Quels sont les enjeux de cette controverse ?
L’enjeu d’une telle controverse est double. En premier lieu, elle rappelle l’impérieuse nécessité de lutter contre l’antisémitisme et toute autre forme de discours haineux en raison de leur banalisation, notamment par certaines personnalités publiques. Médine le sait certainement, son statut de role model pour toute une génération de jeunes gens lui impose, dans ses activités médiatiques, un devoir d’exemplarité. En second lieu, elle rappelle combien il est nécessaire de ne pas tout céder à la polémique, dans l’intérêt du débat public. Le faire serait aboutir à une généralisation des procès d’intention : telle personne, en raison d’épisodes antérieurs (ou de sa réputation), serait ipso facto malveillante et privée de la possibilité de s’expliquer sur ses actions (en témoigne ici la qualification, dans certains titres de presse, de « tweet antisémite » en l’absence même de tout procès). Ceci n’apparaît pas souhaitable.

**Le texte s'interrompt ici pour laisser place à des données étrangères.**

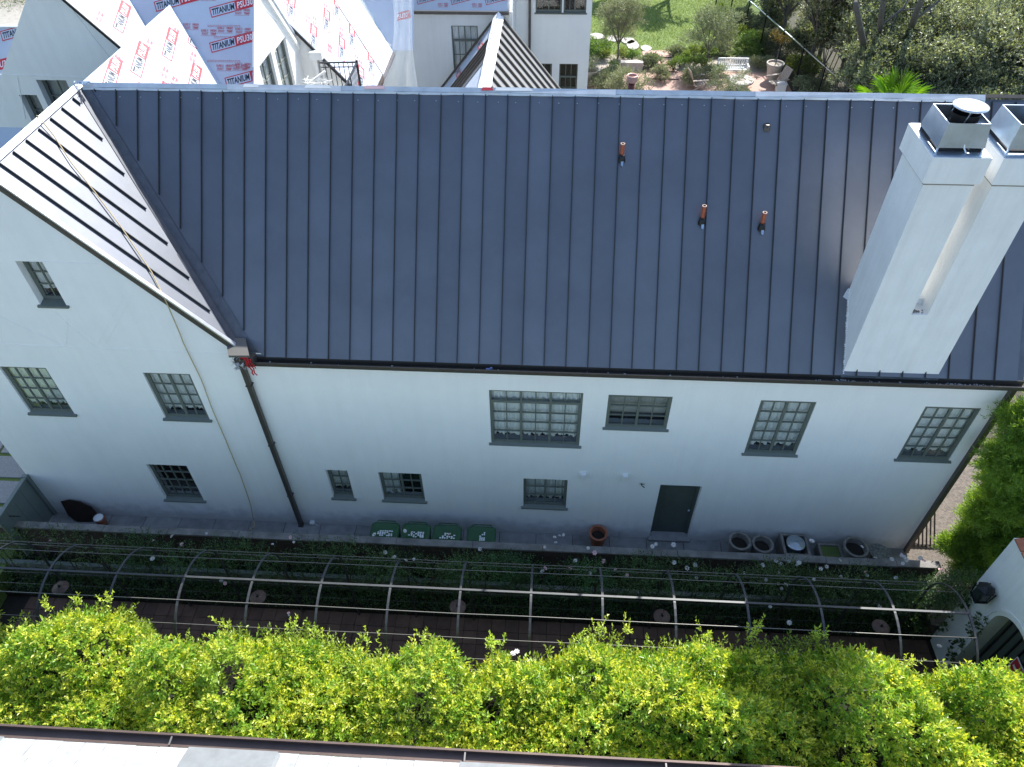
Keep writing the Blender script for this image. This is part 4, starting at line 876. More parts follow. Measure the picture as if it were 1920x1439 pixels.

Cette affaire est, en définitive, tristement banale, à une époque où un nombre croissant d’échanges entre personnalités publiques a lieu sur des réseaux sociaux où un format court et incisif est souvent la règle, favorisant (et peut-être même encourageant) des altercations et controverses sur l’interprétation (plus ou moins honnête) de certains propos. On peut le déplorer, et s’en inquiéter pour le niveau général du débat public et médiatique.